"I think there's a pent-up demand in the southern sector of Dallas. The demand initially surprised us," James Grisham with Dallas-based PO'B Montgomery & Co. tells GlobeSt.com. "And, we were able to capture that demand." To date, his team's locked in a 30,000-sf Best Buy, 31,000-sf Ross Dress for Less and 10,030-sf Dollar Tree.
Grisham says the 10-acre Pinnacle Park Shopping Center will build out all that he owns at the interstate's Cockrell Hill Road interchange. The developer started prepping the land in March shortly after closing on the land so it'd be ready to go when the first leases were signed. Keys will turn in mid-November to Best Buy and first quarter 2006 to Ross and Dollar Tree, according to Grisham, who's marketing the space for $18 per sf to $20 per sf.

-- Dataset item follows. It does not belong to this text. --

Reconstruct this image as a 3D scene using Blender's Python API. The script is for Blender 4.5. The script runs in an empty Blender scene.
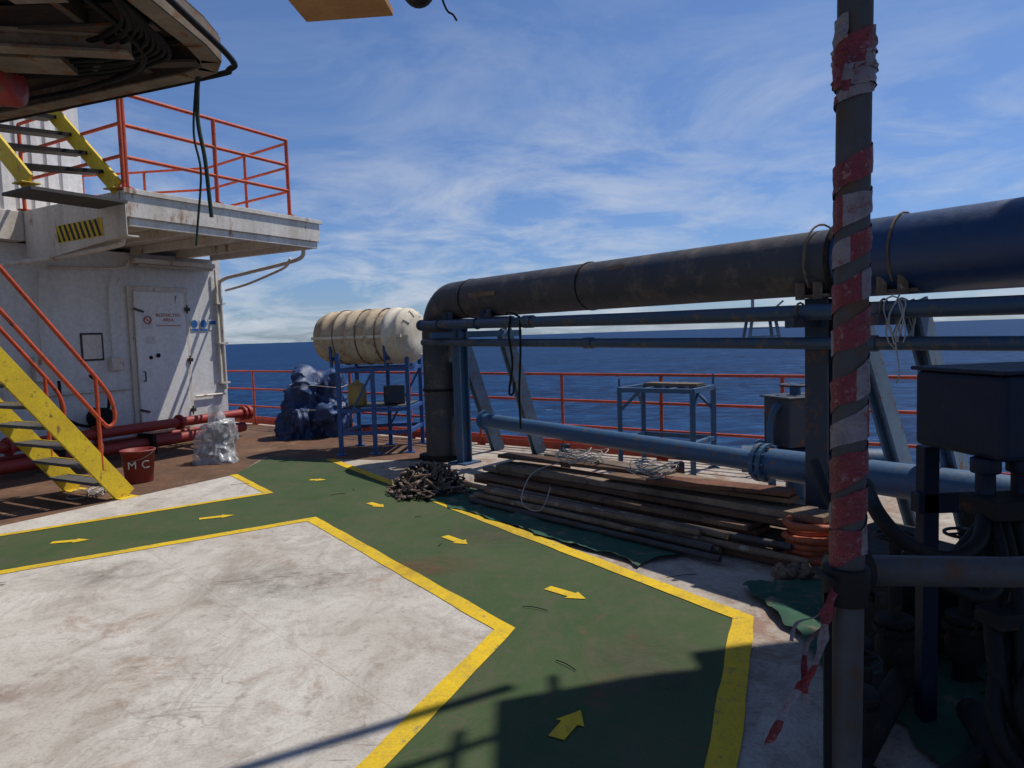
import bpy, math, random
from mathutils import Vector, Matrix, noise
random.seed(7)
sc=bpy.context.scene
V=Vector
# ---------------------------------------------------------------- materials
def nd(nt,t,**k):
    n=nt.nodes.new(t)
    for a,b in k.items(): setattr(n,a,b)
    return n
def ramp(nt,src,a,b,ca=(0,0,0,1),cb=(1,1,1,1)):
    r=nd(nt,'ShaderNodeValToRGB'); r.color_ramp.elements[0].position=a; r.color_ramp.elements[1].position=b
    r.color_ramp.elements[0].color=ca; r.color_ramp.elements[1].color=cb
    nt.links.new(src,r.inputs[0]); return r.outputs[0]
def mixc(nt,f,a,b,mode='MIX'):
    m=nd(nt,'ShaderNodeMix',data_type='RGBA',blend_type=mode)
    for i,v in ((0,f),(6,a),(7,b)):
        if isinstance(v,bpy.types.NodeSocket): nt.links.new(v,m.inputs[i])
        elif i==0: m.inputs[0].default_value=v
        else: m.inputs[i].default_value=(v[0],v[1],v[2],1)
    return m.outputs[2]
def mul(nt,a,b,op='MULTIPLY'):
    m=nd(nt,'ShaderNodeMath',operation=op); nt.links.new(a,m.inputs[0])
    if isinstance(b,bpy.types.NodeSocket): nt.links.new(b,m.inputs[1])
    else: m.inputs[1].default_value=b
    return m.outputs[0]
def noi(nt,vec,scale,detail=6,rough=.6,dist=0):
    n=nd(nt,'ShaderNodeTexNoise'); n.inputs['Scale'].default_value=scale; n.inputs['Detail'].default_value=min(detail,6)
    n.inputs['Roughness'].default_value=rough; n.inputs['Distortion'].default_value=dist
    nt.links.new(vec,n.inputs['Vector']); return n.outputs['Fac']
def mapping(nt,vec,scale=(1,1,1),rot=(0,0,0)):
    m=nd(nt,'ShaderNodeMapping'); m.inputs['Scale'].default_value=scale; m.inputs['Rotation'].default_value=rot
    nt.links.new(vec,m.inputs['Vector']); return m.outputs[0]
def base(name):
    m=bpy.data.materials.new(name); m.use_nodes=True; nt=m.node_tree
    p=nt.nodes['Principled BSDF']; tc=nd(nt,'ShaderNodeTexCoord')
    return m,nt,p,tc.outputs['Object']
def mat(name,c1,c2=None,spot=None,scale=2.5,sscale=7,thr=.58,soft=.06,rough=.55,metal=0,bump=.15,bscale=35,streak=False,spec=.5):
    m,nt,p,co=base(name)
    c2=c2 or tuple(x*.7 for x in c1)
    v=mapping(nt,co,(1,1,.12)) if streak else co
    f=ramp(nt,noi(nt,v,scale,6,.65),.35,.68)
    col=mixc(nt,f,c1,c2)
    fine=noi(nt,co,scale*9,3,.6)
    col=mixc(nt,.28,col,ramp(nt,fine,.3,.7,(.35,.33,.3,1),(1,1,1,1)),'MULTIPLY')
    if spot:
        s=ramp(nt,noi(nt,mapping(nt,co,(1,1,.35 if streak else 1)),sscale,6,.7),thr,thr+soft)
        col=mixc(nt,s,col,spot)
    nt.links.new(col,p.inputs['Base Color'])
    p.inputs['Metallic'].default_value=metal
    p.inputs['Specular IOR Level'].default_value=spec
    r=nd(nt,'ShaderNodeMapRange'); r.inputs[3].default_value=max(.05,rough-.12); r.inputs[4].default_value=min(1,rough+.2)
    nt.links.new(fine,r.inputs[0]); nt.links.new(r.outputs[0],p.inputs['Roughness'])
    if bump:
        b=nd(nt,'ShaderNodeBump'); b.inputs['Strength'].default_value=bump; b.inputs['Distance'].default_value=.01
        nt.links.new(noi(nt,co,bscale,4),b.inputs['Height']); nt.links.new(b.outputs[0],p.inputs['Normal'])
    return m
def deckmat(name,c1,c2,stain,rust,stain_amt=.5,wear=None,wthr=.62,rough=.7,seams=True,rthr=.62,ramt=.6,scuff=.5,grit=.45,scr=.0):
    m,nt,p,co=base(name)
    f=ramp(nt,noi(nt,co,.8,6,.72,.6),.36,.66)
    col=mixc(nt,f,c1,c2)
    s=ramp(nt,noi(nt,mapping(nt,co,(1.2,.7,1),(0,0,.7)),2.4,6,.78,1.2),.46,.72)
    col=mixc(nt,mul(nt,s,stain_amt),col,stain)
    g=ramp(nt,noi(nt,co,55,3,.8),.50,.70)
    col=mixc(nt,mul(nt,g,grit),col,stain)
    n2=noi(nt,co,9,6,.82)
    col=mixc(nt,mul(nt,ramp(nt,n2,.54,.70),.6),col,stain)
    pm=ramp(nt,noi(nt,co,.7,3,.5),.48,.62)
    for rot,sc_,o in ((.5,.8,.50),(2.1,1.2,.47)):
        n1=noi(nt,mapping(nt,co,(.5*sc_,2.6*sc_,1),(0,0,rot)),1.6,2,.5,1.6)
        a=ramp(nt,n1,o,o+.006); b_=ramp(nt,n1,o+.006,o+.013)
        line=mul(nt,a,b_,'SUBTRACT')
        col=mixc(nt,mul(nt,mul(nt,line,pm),scuff),col,stain)
    if rust:
        r=ramp(nt,noi(nt,co,1.7,6,.78,.8),rthr,rthr+.10)
        col=mixc(nt,mul(nt,r,ramt),col,rust)
    if wear:
        w=ramp(nt,noi(nt,co,11,6,.85),wthr,wthr+.05); col=mixc(nt,w,col,wear)
    if seams:
        b=nd(nt,'ShaderNodeTexBrick'); nt.links.new(mapping(nt,co,(1,1,1),(0,0,.82)),b.inputs['Vector'])
        b.inputs['Scale'].default_value=.5; b.inputs['Mortar Size'].default_value=.003; b.inputs['Mortar Smooth'].default_value=.6
        b.inputs['Brick Width'].default_value=1.9; b.inputs['Row Height'].default_value=1.05
        col=mixc(nt,mul(nt,b.outputs['Fac'],.25),col,stain)
    nt.links.new(col,p.inputs['Base Color']); p.inputs['Roughness'].default_value=rough
    p.inputs['Specular IOR Level'].default_value=.2
    bp=nd(nt,'ShaderNodeBump'); bp.inputs['Strength'].default_value=.5; bp.inputs['Distance'].default_value=.008
    nt.links.new(n2,bp.inputs['Height']); nt.links.new(bp.outputs[0],p.inputs['Normal'])
    return m
RUST=(.13,.05,.025)
M_white_deck=deckmat('white_deck_paint',(.56,.535,.49),(.42,.385,.335),(.18,.14,.105),(.27,.18,.12),.6,rough=.8,rthr=.56,ramt=.5,scuff=.9,grit=.4)
M_deck=deckmat('worn_deck',(.50,.455,.39),(.33,.28,.23),(.13,.09,.065),(.22,.10,.06),.7,rough=.85,rthr=.54,scuff=.6)
M_brown=deckmat('rusty_deck',(.19,.10,.06),(.11,.065,.042),(.05,.035,.028),(.27,.18,.12),.6,rough=.85,rthr=.56)
M_green=deckmat('green_walkway_paint',(.038,.074,.026),(.062,.090,.036),(.105,.085,.06),(.15,.06,.04),.6,rough=.8,rthr=.60,ramt=.5,scuff=.7,grit=.30)
M_yellow_line=deckmat('yellow_line_paint',(.74,.50,.015),(.58,.39,.025),(.24,.17,.06),None,.5,wear=(.18,.17,.11),wthr=.585,seams=False,rough=.75)
M_wall=mat('white_wall_paint',(.80,.81,.80),(.64,.64,.61),(.38,.22,.13),scale=1.8,sscale=3.2,thr=.66,soft=.14,rough=.45,streak=True,bump=.3,bscale=7,spec=.3)
M_wall2=mat('white_trim_paint',(.82,.78,.70),(.60,.54,.45),(.30,.15,.07),scale=2.5,sscale=5,thr=.58,soft=.1,rough=.5,streak=True,spec=.3)
M_door=mat('door_paint',(.84,.84,.82),(.73,.73,.70),(.36,.25,.16),scale=2,sscale=4,thr=.67,rough=.45,streak=True,bump=.1,spec=.3)
M_orange=mat('orange_rail_paint',(.64,.085,.02),(.42,.06,.02),(.10,.04,.03),scale=4,sscale=16,thr=.58,rough=.6)
M_redrail=mat('red_rail_paint',(.55,.085,.04),(.38,.06,.035),(.12,.05,.03),scale=4,sscale=14,thr=.58,rough=.65)
M_redpipe=mat('red_pipe_paint',(.36,.03,.02),(.23,.025,.02),(.14,.06,.04),scale=3,sscale=9,thr=.60,rough=.5)
M_yellow=mat('yellow_steel_paint',(.80,.58,.02),(.66,.45,.02),(.2,.09,.04),scale=4,sscale=14,thr=.59,rough=.55)
M_grating=mat('grey_grating',(.10,.10,.095),(.06,.055,.05),RUST,rough=.7)
M_pipe_grey=mat('weathered_pipe_coating',(.040,.050,.068),(.085,.074,.066),(.17,.13,.10),scale=1.9,sscale=5,thr=.52,soft=.22,rough=.55,bump=.3,bscale=12,spec=.35)
M_pipe_blue=mat('navy_pipe_paint',(.010,.040,.13),(.018,.044,.105),(.06,.05,.055),scale=1.5,sscale=6,thr=.57,soft=.18,rough=.36,bump=.15)
M_blue=mat('blue_steel_paint',(.030,.105,.22),(.04,.09,.17),(.13,.09,.07),scale=3,sscale=10,thr=.57,rough=.5)
M_blue_line=mat('blue_small_pipe_paint',(.022,.065,.125),(.04,.065,.10),(.11,.08,.06),scale=3,sscale=10,thr=.56,rough=.45)
M_blue_light=mat('faded_blue_paint',(.15,.23,.32),(.09,.15,.23),(.14,.09,.06),scale=3,sscale=9,thr=.56,rough=.65)
M_blue_dark=mat('dark_blue_paint',(.020,.042,.078),(.035,.047,.065),(.11,.05,.03),scale=3,sscale=8,thr=.55,rough=.6)
M_blue_bright=mat('bright_blue_paint',(.015,.085,.30),(.02,.07,.22),(.1,.06,.05),scale=3,sscale=9,thr=.60,rough=.5)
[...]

"We hope to fully leased by the end of the year," Grisham says. The project's sweet spot, he explains, is 10,000 sf to 30,000 sf.
Amid the road construction and added industrial projects rising in Pinnacle Park, other developers have roped off the small shop space component while the large-format block got locked in early by Bentonville, AR-based Wal-Mart Stores Inc. and Lowe's Cos. Inc. of Mooresville, SC.
PO'B Montgomery is teaming with locally based L&B Realty Advisors Inc., which represents a major domestic pension fund, to develop the center, designed by Hodges & Associates of Dallas. Hill & Wilkinson Ltd. in Plano is the general contractor; Brockette, Davis & Drake Inc. of Dallas is the civil engineer.